> OBJECTIVE:
The listing below is to be output in its exact form.
- - - - - - -
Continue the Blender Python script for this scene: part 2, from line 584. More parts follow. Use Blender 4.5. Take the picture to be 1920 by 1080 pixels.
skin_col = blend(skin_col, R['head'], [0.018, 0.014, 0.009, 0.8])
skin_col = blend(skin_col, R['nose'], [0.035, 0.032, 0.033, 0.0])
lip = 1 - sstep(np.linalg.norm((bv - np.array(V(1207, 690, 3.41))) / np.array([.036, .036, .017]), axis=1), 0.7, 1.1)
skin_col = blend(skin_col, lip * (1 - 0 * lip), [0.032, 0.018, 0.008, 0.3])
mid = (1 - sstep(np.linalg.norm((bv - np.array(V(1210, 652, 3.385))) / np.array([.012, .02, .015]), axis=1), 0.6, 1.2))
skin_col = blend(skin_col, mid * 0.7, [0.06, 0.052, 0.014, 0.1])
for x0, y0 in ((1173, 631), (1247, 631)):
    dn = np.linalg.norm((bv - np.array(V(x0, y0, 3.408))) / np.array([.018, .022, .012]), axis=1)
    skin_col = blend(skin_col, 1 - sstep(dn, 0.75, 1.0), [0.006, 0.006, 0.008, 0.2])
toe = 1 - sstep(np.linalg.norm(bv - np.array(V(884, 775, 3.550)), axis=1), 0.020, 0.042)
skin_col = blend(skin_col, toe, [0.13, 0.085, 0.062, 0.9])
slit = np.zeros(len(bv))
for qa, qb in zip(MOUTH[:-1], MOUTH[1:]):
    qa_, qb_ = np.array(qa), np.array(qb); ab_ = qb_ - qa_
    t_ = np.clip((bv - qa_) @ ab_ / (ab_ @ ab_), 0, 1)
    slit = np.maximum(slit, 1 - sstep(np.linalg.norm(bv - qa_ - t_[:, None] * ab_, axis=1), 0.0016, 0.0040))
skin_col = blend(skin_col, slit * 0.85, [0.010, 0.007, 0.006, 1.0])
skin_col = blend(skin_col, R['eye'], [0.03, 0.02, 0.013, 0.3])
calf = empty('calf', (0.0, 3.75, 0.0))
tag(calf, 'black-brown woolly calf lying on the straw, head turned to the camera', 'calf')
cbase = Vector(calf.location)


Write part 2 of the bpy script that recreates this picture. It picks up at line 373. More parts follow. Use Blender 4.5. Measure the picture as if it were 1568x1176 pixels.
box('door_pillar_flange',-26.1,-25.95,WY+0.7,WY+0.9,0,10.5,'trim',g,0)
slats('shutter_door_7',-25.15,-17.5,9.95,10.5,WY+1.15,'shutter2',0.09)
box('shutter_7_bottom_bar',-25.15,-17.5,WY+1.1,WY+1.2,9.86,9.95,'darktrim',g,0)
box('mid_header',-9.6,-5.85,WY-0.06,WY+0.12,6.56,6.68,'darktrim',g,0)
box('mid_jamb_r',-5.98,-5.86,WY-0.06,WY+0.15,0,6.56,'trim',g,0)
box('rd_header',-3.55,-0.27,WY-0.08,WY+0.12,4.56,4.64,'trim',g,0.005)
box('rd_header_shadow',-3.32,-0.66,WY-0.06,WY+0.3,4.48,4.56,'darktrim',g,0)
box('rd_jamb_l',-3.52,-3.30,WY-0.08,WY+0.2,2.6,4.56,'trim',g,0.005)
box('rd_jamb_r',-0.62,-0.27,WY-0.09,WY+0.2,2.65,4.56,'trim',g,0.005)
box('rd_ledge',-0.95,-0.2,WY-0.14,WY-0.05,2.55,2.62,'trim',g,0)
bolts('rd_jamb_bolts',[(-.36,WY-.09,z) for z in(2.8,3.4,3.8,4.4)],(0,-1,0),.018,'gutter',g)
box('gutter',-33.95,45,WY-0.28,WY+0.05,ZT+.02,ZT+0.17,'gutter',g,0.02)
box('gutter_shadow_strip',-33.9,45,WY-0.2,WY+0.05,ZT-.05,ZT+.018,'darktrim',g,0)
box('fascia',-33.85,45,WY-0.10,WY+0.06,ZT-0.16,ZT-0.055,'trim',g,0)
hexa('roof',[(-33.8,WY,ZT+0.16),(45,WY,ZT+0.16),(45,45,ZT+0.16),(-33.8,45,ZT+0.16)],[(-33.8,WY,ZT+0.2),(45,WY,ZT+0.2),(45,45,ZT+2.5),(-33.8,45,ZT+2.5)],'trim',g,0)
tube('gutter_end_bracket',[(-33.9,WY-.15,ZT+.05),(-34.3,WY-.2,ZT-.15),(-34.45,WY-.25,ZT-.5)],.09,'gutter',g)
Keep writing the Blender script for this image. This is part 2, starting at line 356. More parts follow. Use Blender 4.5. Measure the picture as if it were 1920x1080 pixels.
- - - - - - -
> TASK ANSWER:
Continue the Blender Python script for this scene: part 2, from line 584. More parts follow. Use Blender 4.5. Take the picture to be 1920 by 1080 pixels.
skin_col = blend(skin_col, R['head'], [0.018, 0.014, 0.009, 0.8])
skin_col = blend(skin_col, R['nose'], [0.035, 0.032, 0.033, 0.0])
lip = 1 - sstep(np.linalg.norm((bv - np.array(V(1207, 690, 3.41))) / np.array([.036, .036, .017]), axis=1), 0.7, 1.1)
skin_col = blend(skin_col, lip * (1 - 0 * lip), [0.032, 0.018, 0.008, 0.3])
mid = (1 - sstep(np.linalg.norm((bv - np.array(V(1210, 652, 3.385))) / np.array([.012, .02, .015]), axis=1), 0.6, 1.2))
skin_col = blend(skin_col, mid * 0.7, [0.06, 0.052, 0.014, 0.1])
for x0, y0 in ((1173, 631), (1247, 631)):
    dn = np.linalg.norm((bv - np.array(V(x0, y0, 3.408))) / np.array([.018, .022, .012]), axis=1)
    skin_col = blend(skin_col, 1 - sstep(dn, 0.75, 1.0), [0.006, 0.006, 0.008, 0.2])
toe = 1 - sstep(np.linalg.norm(bv - np.array(V(884, 775, 3.550)), axis=1), 0.020, 0.042)
skin_col = blend(skin_col, toe, [0.13, 0.085, 0.062, 0.9])
slit = np.zeros(len(bv))
for qa, qb in zip(MOUTH[:-1], MOUTH[1:]):
    qa_, qb_ = np.array(qa), np.array(qb); ab_ = qb_ - qa_
    t_ = np.clip((bv - qa_) @ ab_ / (ab_ @ ab_), 0, 1)
    slit = np.maximum(slit, 1 - sstep(np.linalg.norm(bv - qa_ - t_[:, None] * ab_, axis=1), 0.0016, 0.0040))
skin_col = blend(skin_col, slit * 0.85, [0.010, 0.007, 0.006, 1.0])
skin_col = blend(skin_col, R['eye'], [0.03, 0.02, 0.013, 0.3])
calf = empty('calf', (0.0, 3.75, 0.0))
tag(calf, 'black-brown woolly calf lying on the straw, head turned to the camera', 'calf')
cbase = Vector(calf.location)


Write part 2 of the bpy script that recreates this picture. It picks up at line 373. More parts follow. Use Blender 4.5. Measure the picture as if it were 1568x1176 pixels.
box('door_pillar_flange',-26.1,-25.95,WY+0.7,WY+0.9,0,10.5,'trim',g,0)
slats('shutter_door_7',-25.15,-17.5,9.95,10.5,WY+1.15,'shutter2',0.09)
box('shutter_7_bottom_bar',-25.15,-17.5,WY+1.1,WY+1.2,9.86,9.95,'darktrim',g,0)
box('mid_header',-9.6,-5.85,WY-0.06,WY+0.12,6.56,6.68,'darktrim',g,0)
box('mid_jamb_r',-5.98,-5.86,WY-0.06,WY+0.15,0,6.56,'trim',g,0)
box('rd_header',-3.55,-0.27,WY-0.08,WY+0.12,4.56,4.64,'trim',g,0.005)
box('rd_header_shadow',-3.32,-0.66,WY-0.06,WY+0.3,4.48,4.56,'darktrim',g,0)
box('rd_jamb_l',-3.52,-3.30,WY-0.08,WY+0.2,2.6,4.56,'trim',g,0.005)
box('rd_jamb_r',-0.62,-0.27,WY-0.09,WY+0.2,2.65,4.56,'trim',g,0.005)
box('rd_ledge',-0.95,-0.2,WY-0.14,WY-0.05,2.55,2.62,'trim',g,0)
bolts('rd_jamb_bolts',[(-.36,WY-.09,z) for z in(2.8,3.4,3.8,4.4)],(0,-1,0),.018,'gutter',g)
box('gutter',-33.95,45,WY-0.28,WY+0.05,ZT+.02,ZT+0.17,'gutter',g,0.02)
box('gutter_shadow_strip',-33.9,45,WY-0.2,WY+0.05,ZT-.05,ZT+.018,'darktrim',g,0)
box('fascia',-33.85,45,WY-0.10,WY+0.06,ZT-0.16,ZT-0.055,'trim',g,0)
hexa('roof',[(-33.8,WY,ZT+0.16),(45,WY,ZT+0.16),(45,45,ZT+0.16),(-33.8,45,ZT+0.16)],[(-33.8,WY,ZT+0.2),(45,WY,ZT+0.2),(45,45,ZT+2.5),(-33.8,45,ZT+2.5)],'trim',g,0)
tube('gutter_end_bracket',[(-33.9,WY-.15,ZT+.05),(-34.3,WY-.2,ZT-.15),(-34.45,WY-.25,ZT-.5)],.09,'gutter',g)
Keep writing the Blender script for this image. This is part 2, starting at line 356. More parts follow. Use Blender 4.5. Measure the picture as if it were 1920x1080 pixels.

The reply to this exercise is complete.